Autoblock Knot
How to tie the Autoblock Knot.
THE AUTOBLOCK KNOT is a quick and easy-to-tie friction hitch commonly used to back up rappels. The autoblock is often made using either a factory-made or temporary loop which grips in either direction and can slide freely over the rope during a controlled descent. Most climbers now rappel with an autoblock hitch below the device, clipped to a leg loop with a locking carabiner. This allows both hands to hold the rope below the device, providing extra redundancy in the rappel. Always use an autoblock knot on the rope as a safety backup when rappelling. Remember, though, that a friction hitch such as the autoiblock will be disengaged if it gets stuck against the rappel device. As an added measure of safety, if the climber must hang from the device and a hitch for any period of time, a "blocker knot" should be tied below the hitch. An overhand knot tie on the bight works well. This will ensure that should something unexpected happen, the climber will not fall to the ground.

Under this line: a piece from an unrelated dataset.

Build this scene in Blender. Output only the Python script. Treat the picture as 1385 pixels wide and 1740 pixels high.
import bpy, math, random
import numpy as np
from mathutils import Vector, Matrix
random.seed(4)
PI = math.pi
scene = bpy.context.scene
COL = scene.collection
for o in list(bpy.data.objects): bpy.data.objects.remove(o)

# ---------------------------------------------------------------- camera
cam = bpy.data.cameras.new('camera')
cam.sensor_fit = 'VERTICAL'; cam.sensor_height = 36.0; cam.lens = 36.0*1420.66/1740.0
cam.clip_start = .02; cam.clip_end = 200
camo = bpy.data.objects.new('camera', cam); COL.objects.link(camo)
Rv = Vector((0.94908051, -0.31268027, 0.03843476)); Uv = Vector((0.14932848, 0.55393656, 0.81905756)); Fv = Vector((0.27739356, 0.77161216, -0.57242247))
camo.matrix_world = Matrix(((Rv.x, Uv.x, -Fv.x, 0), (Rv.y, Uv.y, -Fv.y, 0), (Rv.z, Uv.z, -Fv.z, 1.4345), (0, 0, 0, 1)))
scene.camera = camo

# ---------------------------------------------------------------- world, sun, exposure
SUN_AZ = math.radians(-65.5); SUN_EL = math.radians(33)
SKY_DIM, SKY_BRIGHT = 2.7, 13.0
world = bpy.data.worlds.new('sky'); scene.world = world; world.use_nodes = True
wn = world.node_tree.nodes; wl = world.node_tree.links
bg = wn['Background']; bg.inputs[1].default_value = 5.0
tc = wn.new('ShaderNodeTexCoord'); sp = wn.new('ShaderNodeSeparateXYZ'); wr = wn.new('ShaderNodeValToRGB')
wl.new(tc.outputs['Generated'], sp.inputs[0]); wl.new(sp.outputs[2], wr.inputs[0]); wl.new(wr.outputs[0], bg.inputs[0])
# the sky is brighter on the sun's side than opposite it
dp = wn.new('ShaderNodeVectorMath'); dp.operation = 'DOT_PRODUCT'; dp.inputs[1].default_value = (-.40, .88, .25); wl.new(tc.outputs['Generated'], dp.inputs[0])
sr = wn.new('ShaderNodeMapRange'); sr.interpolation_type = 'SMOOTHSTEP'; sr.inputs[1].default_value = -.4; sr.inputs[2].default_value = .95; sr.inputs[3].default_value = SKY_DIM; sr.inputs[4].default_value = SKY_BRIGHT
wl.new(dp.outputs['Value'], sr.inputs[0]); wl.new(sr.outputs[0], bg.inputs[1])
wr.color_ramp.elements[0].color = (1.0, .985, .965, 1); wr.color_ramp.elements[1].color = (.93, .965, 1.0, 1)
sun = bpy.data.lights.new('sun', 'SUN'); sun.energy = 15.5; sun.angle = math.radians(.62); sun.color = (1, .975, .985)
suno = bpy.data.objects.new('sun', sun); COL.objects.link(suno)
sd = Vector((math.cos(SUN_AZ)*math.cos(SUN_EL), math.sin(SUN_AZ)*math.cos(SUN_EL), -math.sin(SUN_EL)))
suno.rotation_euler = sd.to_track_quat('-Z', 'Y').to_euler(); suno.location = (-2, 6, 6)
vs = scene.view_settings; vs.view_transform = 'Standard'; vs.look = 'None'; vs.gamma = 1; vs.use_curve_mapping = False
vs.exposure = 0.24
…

Scroll to see Animated Autoblock Knot below the illustration and tying instructions.
Autoblock
Knot
Tying Instructions
- Wrap your Autoblock Hitch cord four or five times around the rappel ropes. Use a thin cord such as 5mm or 6mm static cordage. Use up most of the cord on the wraps. The more wraps that you use, the more friction generated.
- Then clip both ends of the cord into the locking carabiner on your harness leg loop. Lock the carabiner so the cord can’t come undone. Finally, arrange all the wraps so they’re neat and not crossed.